L’interessato ha ascoltato la lettura della sentenza a volto impassibile e, quando la presidente del collegio Jazmin Barros ha annunciato che gli sarebbero stati revocati gli arresti domiciliari e che sarebbe stato trasferito in carcere, si e’ limitato ad annuire. Poi pero’ ha subito preannunciato appello, definendo il giudizio “illegale” e liquidandolo come un mero “show politico internazionale”. Assolto invece il capo dei servizi segreti dell’epoca, Jose’ Rodriguez.

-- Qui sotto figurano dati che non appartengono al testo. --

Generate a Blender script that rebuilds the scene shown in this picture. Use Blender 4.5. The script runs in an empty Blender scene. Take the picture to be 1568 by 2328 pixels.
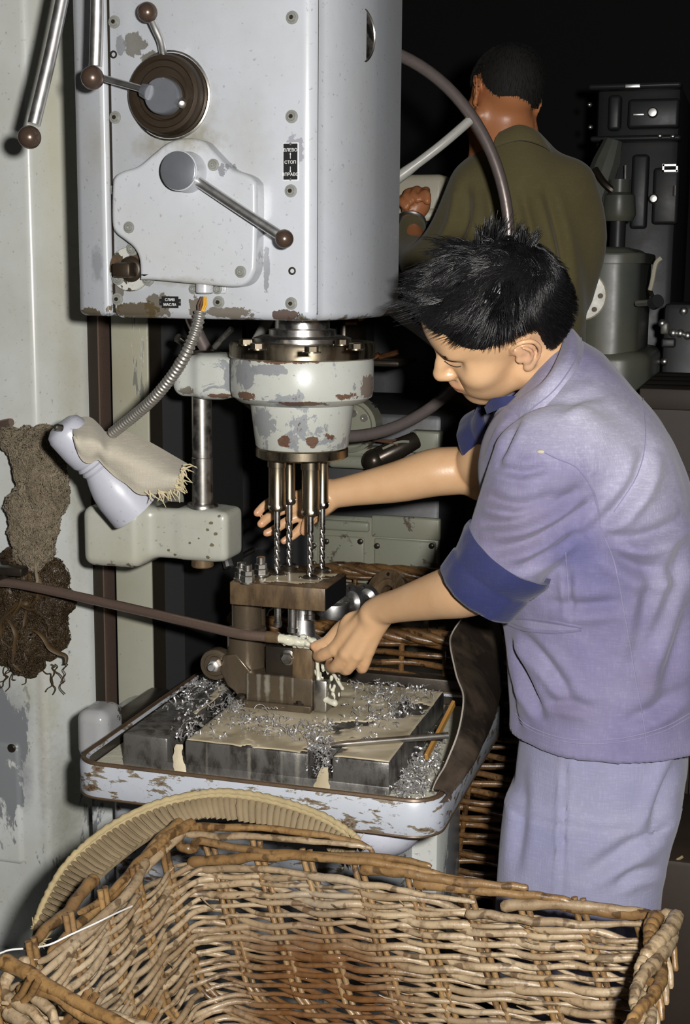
import bpy, bmesh, math, random
import numpy as np
from mathutils import Vector, Matrix, noise as mnoise
from mathutils.bvhtree import BVHTree
from mathutils.geometry import tessellate_polygon

S = bpy.context.scene
COL = S.collection
random.seed(7)
RNG = np.random.default_rng(11)

# ------------------------------------------------------------------ camera, world, flash, exposure
FPX, CX, CY = 3150.0, 784.0, 1164.0            # focal length and centre for a 1568 x 2328 frame
EYE = Vector((0.0, 0.0, 1.55))
_y, _t, _r = math.radians(16.5), math.radians(9.8), math.radians(0.45)
FW = Vector((-math.sin(_y)*math.cos(_t), math.cos(_y)*math.cos(_t), -math.sin(_t)))
_r0 = Vector((math.cos(_y), math.sin(_y), 0)); _u0 = _r0.cross(FW)
RT = _r0*math.cos(_r) + _u0*math.sin(_r)
UP = _u0*math.cos(_r) - _r0*math.sin(_r)
cam_data = bpy.data.cameras.new('camera'); cam = bpy.data.objects.new('camera', cam_data); COL.objects.link(cam)
cam_data.sensor_fit = 'VERTICAL'; cam_data.sensor_height = 36.0; cam_data.lens = FPX/2328.0*36.0
cam_data.clip_start = 0.05; cam_data.clip_end = 60
cam.matrix_world = Matrix(((RT.x, UP.x, -FW.x, EYE.x), (RT.y, UP.y, -FW.y, EYE.y), (RT.z, UP.z, -FW.z, EYE.z), (0, 0, 0, 1)))
S.camera = cam
world = bpy.data.worlds.new('world'); S.world = world; world.use_nodes = True
world.node_tree.nodes['Background'].inputs[0].default_value = (0.55, 0.62, 0.75, 1)
world.node_tree.nodes['Background'].inputs[1].default_value = 0.0022
fl = bpy.data.lights.new('flash', 'POINT'); flo = bpy.data.objects.new('flash', fl); COL.objects.link(flo)
fl.energy = 278.0; fl.shadow_soft_size = 0.032; fl.color = (1.0, 0.975, 0.945)
flo.location = EYE + RT*0.125 + UP*0.07
S.view_settings.view_transform = 'Standard'; S.view_settings.look = 'None'
S.view_settings.exposure = 0.0; S.view_settings.gamma = 1.0; S.view_settings.use_curve_mapping = False

# ------------------------------------------------------------------ helpers
def ray(x, y):
    return FW + RT*((x-CX)/FPX) - UP*((y-CY)/FPX)
def P(x, y, Y=None, X=None, Z=None, d=None):
    """a measured sight line met with a plane of the machine's own axes"""
    v = ray(x, y)
    if d is not None: t = d
    elif Y is not None: t = (Y-EYE.y)/v.y
    elif X is not None: t = (X-EYE.x)/v.x
    else: t = (Z-EYE.z)/v.z
    return EYE + v*t
def projn(A):
    Q = np.asarray(A) - np.array(EYE)
    z = Q @ np.array(FW)
    return np.stack([CX + FPX*(Q @ np.array(RT))/z, CY - FPX*(Q @ np.array(UP))/z, z], 1)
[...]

La dittatura di Rios Mont fu contraddistinta da una brutale e sistematica applicazione della politica della terra bruciata: assassinii, torture, stupri, esecuzioni sommarie, sparizioni, interi villaggi saccheggiati e incendiati, il tutto per impedire che semplici contadini potessero prestare aiuto ai guerriglieri di sinistra che combattevano contro le Forze Armate regolari e i paramilitari filo-governativi degli ‘squadroni della morte’.